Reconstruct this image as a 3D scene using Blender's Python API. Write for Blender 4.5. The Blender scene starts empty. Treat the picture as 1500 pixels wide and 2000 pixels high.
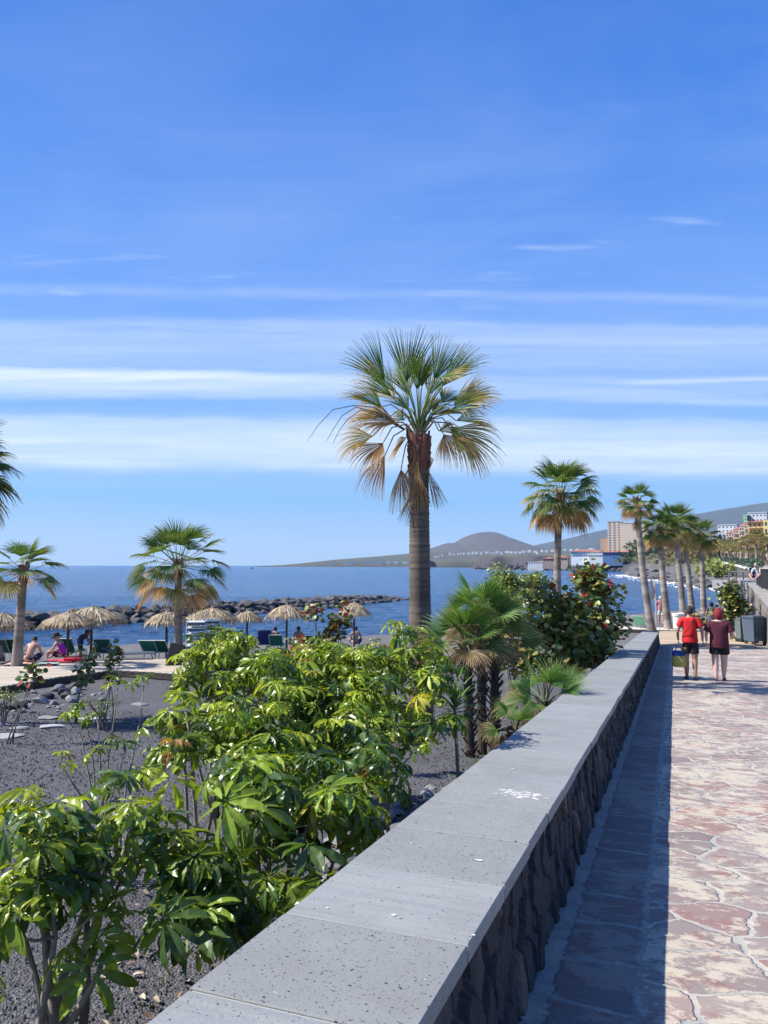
import bpy, math, random
import numpy as np
from mathutils import Vector, Matrix, noise, Quaternion
R = math.radians
scene = bpy.context.scene
COL = scene.collection
# ------------------------------------------------------------------ camera, sky, sun, exposure
CAMZ = 1.70
PITCH = math.atan(104.0/1500.0)
cam_d = bpy.data.cameras.new('camera'); cam = bpy.data.objects.new('camera', cam_d); COL.objects.link(cam)
cam.location = (0, 0, CAMZ); cam.rotation_euler = (math.pi/2 + PITCH, 0, 0)
cam_d.sensor_fit = 'VERTICAL'; cam_d.sensor_height = 24; cam_d.sensor_width = 18; cam_d.lens = 18.0
cam_d.clip_start = 0.05; cam_d.clip_end = 40000
scene.camera = cam
SUN_EL, SUN_AZ = R(45.5), R(270.5)          # azimuth clockwise from +Y
SUN_STRENGTH, SKY_STRENGTH, EXPOSURE = 5.0, 0.0845, 0.79
sun_d = bpy.data.lights.new('sun', 'SUN'); sun = bpy.data.objects.new('sun', sun_d); COL.objects.link(sun)
sun_d.energy = SUN_STRENGTH; sun_d.angle = R(0.5); sun_d.color = (1.0, 0.955, 0.88)
sdir = Vector((math.sin(SUN_AZ)*math.cos(SUN_EL), math.cos(SUN_AZ)*math.cos(SUN_EL), math.sin(SUN_EL)))
sun.rotation_euler = (-sdir).to_track_quat('-Z', 'Y').to_euler(); sun.location = sdir*50
scene.view_settings.view_transform = 'Standard'; scene.view_settings.look = 'None'
scene.view_settings.exposure = EXPOSURE; scene.view_settings.gamma = 1; scene.view_settings.use_curve_mapping = False
scene.cycles.max_bounces = 6; scene.cycles.volume_bounces = 0; scene.cycles.transmission_bounces = 4
scene.cycles.caustics_reflective = False; scene.cycles.caustics_refractive = False

class NT:
    """tiny node-tree helper"""
    def __init__(s, tree): s.t = tree; s.t.nodes.clear()
    def n(s, kind, **kw):
        nd = s.t.nodes.new(kind)
        for k, v in kw.items():
            if k.startswith('i_'):
                key = k[2:]; key = int(key) if key.isdigit() else key.replace('_', ' ')
                s.put(nd, key, v)
            else: setattr(nd, k, v)
        return nd
    def put(s, nd, key, v):
        if isinstance(v, bpy.types.NodeSocket): s.t.links.new(v, nd.inputs[key])
        else: nd.inputs[key].default_value = v
    def m(s, op, a, b=0.0, c=None, clamp=False):
        nd = s.t.nodes.new('ShaderNodeMath'); nd.operation = op; nd.use_clamp = clamp
        s.put(nd, 0, a); s.put(nd, 1, b)
        if c is not None: s.put(nd, 2, c)
        return nd.outputs[0]
    def mix(s, f, a, b, mode='MIX'):
        nd = s.t.nodes.new('ShaderNodeMix'); nd.data_type = 'RGBA'; nd.blend_type = mode
        s.put(nd, 0, f); s.put(nd, 6, a); s.put(nd, 7, b)
        return nd.outputs[2]
    def ramp(s, f, stops, interp='LINEAR'):
        nd = s.t.nodes.new('ShaderNodeValToRGB'); cr = nd.color_ramp; cr.interpolation = interp
        while len(cr.elements) < len(stops): cr.elements.new(0.5)
        for e, (p, c) in zip(cr.elements, stops):
            e.position = p; e.color = (c, c, c, 1) if isinstance(c, (int, float)) else (*c[:3], 1)
        s.put(nd, 0, f); return nd.outputs[0]
    def noise(s, vec, scale, detail=3, rough=.55, dist=0.0, out=0, dims='3D'):
        nd = s.t.nodes.new('ShaderNodeTexNoise'); nd.noise_dimensions = dims
        s.put(nd, 'Vector', vec); s.put(nd, 'Scale', scale); s.put(nd, 'Detail', detail)
        s.put(nd, 'Roughness', rough); s.put(nd, 'Distortion', dist); return nd.outputs[out]
    def vscale(s, vec, sc):
        nd = s.t.nodes.new('ShaderNodeVectorMath'); nd.operation = 'MULTIPLY'
        s.put(nd, 0, vec); nd.inputs[1].default_value = sc; return nd.outputs[0]
    def vadd(s, a, b):
        nd = s.t.nodes.new('ShaderNodeVectorMath'); nd.operation = 'ADD'; s.put(nd, 0, a); s.put(nd, 1, b); return nd.outputs[0]

world = bpy.data.worlds.new("World"); scene.world = world; world.use_nodes = True
w = NT(world.node_tree)
sky = w.n('ShaderNodeTexSky', sky_type='NISHITA', sun_disc=False, sun_elevation=SUN_EL, sun_rotation=SUN_AZ,
          altitude=0, air_density=1.0, dust_density=0.35, ozone_density=3.2)
tc = w.n('ShaderNodeTexCoord'); G0 = tc.outputs['Generated']
sep = w.n('ShaderNodeSeparateXYZ', i_0=G0); gx, gy, gzz = sep.outputs
yy = w.m('MAXIMUM', w.m('ABSOLUTE', gy), 0.12)
qx = w.m('DIVIDE', gx, yy); qz = w.m('DIVIDE', w.m('MAXIMUM', gzz, 0.0), yy)
Q = w.n('ShaderNodeCombineXYZ', i_0=qx, i_1=w.m('MULTIPLY', gy, .3), i_2=qz).outputs[0]
# long thin cirrus sheets lying in parallel bands over the sea
big = w.noise(w.vscale(Q, (.9, 1, 5.0)), 1.3, 3)
zj = w.m('ADD', qz, w.m('MULTIPLY', w.m('SUBTRACT', big, 0.5), 0.030))
med = w.noise(w.vadd(w.vscale(Q, (3.0, 1, 16.0)), (2, 0, 7)), 1.4, 5, .6, .5)
zj = w.m('ADD', zj, w.m('MULTIPLY', w.m('SUBTRACT', med, 0.5), 0.022))
zj = w.m('ADD', zj, w.m('MULTIPLY', qx, 0.012))
band = w.ramp(zj, [(0, .12), (.03, .30), (.046, .10), (.085, .02), (.100, .14), (.112, .12), (.120, .26), (.134, .95), (.155, .86), (.186, .60),
                   (.196, .18), (.210, .08), (.218, .34), (.243, .44), (.252, .22), (.268, .36), (.300, .42), (.318, .34), (.326, .12), (.348, .10),
                   (.358, .24), (.368, .07), (.45, .05), (.80, .0)])
left = w.ramp(w.m('ADD', qx, .5), [(0, 1.0), (.30, .8), (.50, .15), (1, .1)])
lb = w.m('MULTIPLY', left, w.ramp(w.m('ADD', zj, w.m('MULTIPLY', qx, .03)), [(.205, 0), (.213, .45), (.228, .55), (.234, .9), (.240, .9), (.246, 0)]))
streak = w.noise(w.vadd(w.vscale(Q, (1.2, 1, 22.0)), (0, 0, 3)), 2.0, 6, .6, .9)
fine = w.noise(w.vscale(Q, (4.0, 1, 80.0)), 2.2, 6, .65, .8)
cl = w.m('MULTIPLY', w.m('ADD', band, w.m('MULTIPLY', lb, .8)), w.m('ADD', w.m('MULTIPLY', streak, 1.25), w.m('MULTIPLY', fine, 0.45)))
wis = w.noise(w.vadd(w.vscale(Q, (1.5, 1, 16.0)), (4.0, 1.0, 2.0)), 3.0, 6, .62, .35)
wm = w.ramp(wis, [(.60, 0.0), (.82, .34)])
veil = w.ramp(w.noise(w.vadd(w.vscale(Q, (.9, 1, 3.2)), (1, 3, 5)), 1.6, 6, .6, .6), [(.42, 0.0), (.75, .13)])
cl = w.m('ADD', cl, w.m('MULTIPLY', wm, w.ramp(qz, [(.31, 0.0), (.36, 1.0), (.46, .8), (.52, 0.0)])), clamp=True)
hsv = w.n('ShaderNodeHueSaturation', i_Color=sky.outputs[0]); hsv.inputs['Hue'].default_value = 0.512
hsv.inputs['Saturation'].default_value = 1.15; hsv.inputs['Value'].default_value = 1.0
grad = w.ramp(gzz, [(0, (4.0, 5.5, 6.9)), (.035, (2.7, 4.8, 7.1)), (.08, (1.5, 4.0, 7.3)), (.14, (1.0, 3.15, 7.1)), (.33, (.60, 2.2, 6.7)), (.52, (.16, 1.42, 5.7)), (.75, (.2, 1.1, 4.4)), (1, (.2, .9, 3.6))])
base = w.mix(.88, hsv.outputs[0], grad)
rb = w.m('MULTIPLY', w.ramp(qx, [(.30, 0), (.36, .5), (.55, .7)]), w.ramp(w.m('SUBTRACT', qz, w.m('MULTIPLY', qx, .03)), [(.226, 0), (.2295, .55), (.2325, .8), (.235, 0)]))
cl = w.m('ADD', cl, rb, clamp=True)
cl = w.m('ADD', cl, w.m('MULTIPLY', veil, w.ramp(qz, [(.1, 0), (.3, 1), (.62, .8), (.85, .25)])), clamp=True)
skycol = w.mix(cl, base, (6.3, 7.1, 7.8, 1))
bg = w.n('ShaderNodeBackground', i_Color=skycol, i_Strength=SKY_STRENGTH)
w.t.links.new(bg.outputs[0], w.n('ShaderNodeOutputWorld').inputs[0])

# ------------------------------------------------------------------ geometry helpers
F_, CT, ST = 1500.0, math.cos(PITCH), math.sin(PITCH)
def P(px, py, D):                       # the point seen at (px, py) of the 1500x2000 photograph, D metres in front
    u, v = px-750.0, py-1000.0
    k = D/(F_*CT + v*ST)
    return Vector((u*k, D, CAMZ + (F_*ST - v*CT)*k))
def G(px, py, z):                       # ... lying on the level z
    u, v = px-750.0, py-1000.0
    k = (z-CAMZ)/(F_*ST - v*CT)
    return Vector((u*k, (F_*CT+v*ST)*k, z))
AZ = R(20.6)
WD = Vector((math.sin(AZ), math.cos(AZ), 0)); WL = Vector((math.cos(AZ), -math.sin(AZ), 0))
SLOPE = -0.0495
def W(s, X, h=0.0):                     # s metres along the wall, X across it, h above the sloping promenade
    p = WD*s + WL*X; p.z = (SLOPE*s if s < 36 else SLOPE*36) + h; return p
ZSEA, ZB = -2.70, -1.95
def base_z(y):
    return -0.6 + (ZB+0.6)*min(max((y-2)/17.0, 0), 1)

def hsh(*a): return random.Random(hash(a))
def link(o, parent=None):
    COL.objects.link(o)
    if parent is not None: o.parent = parent
    return o
def tag(o, label=None, cat=None, group=None, kind=None):
    if label: o['label'] = label
    if cat: o['category'] = cat
    if group: o['group'] = group
    if kind: o['kind'] = kind
    return o
def empty(name, loc, rz=0.0, label=None, cat=None, group=None):
    o = bpy.data.objects.new(name, None); o.empty_display_size = .2; link(o); o.location = loc; o.rotation_euler.z = rz
    return tag(o, label, cat, group)
def copy_tree(o, parent=None):
    c = o.copy(); COL.objects.link(c)
    if parent is not None: c.parent = parent
    for ch in [k for k in COL.objects if k.parent == o]: copy_tree(ch, c)
    return c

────

Exercise prompt
Lines containing "scene" are to be counted. State the total and add nothing.

Written answer
9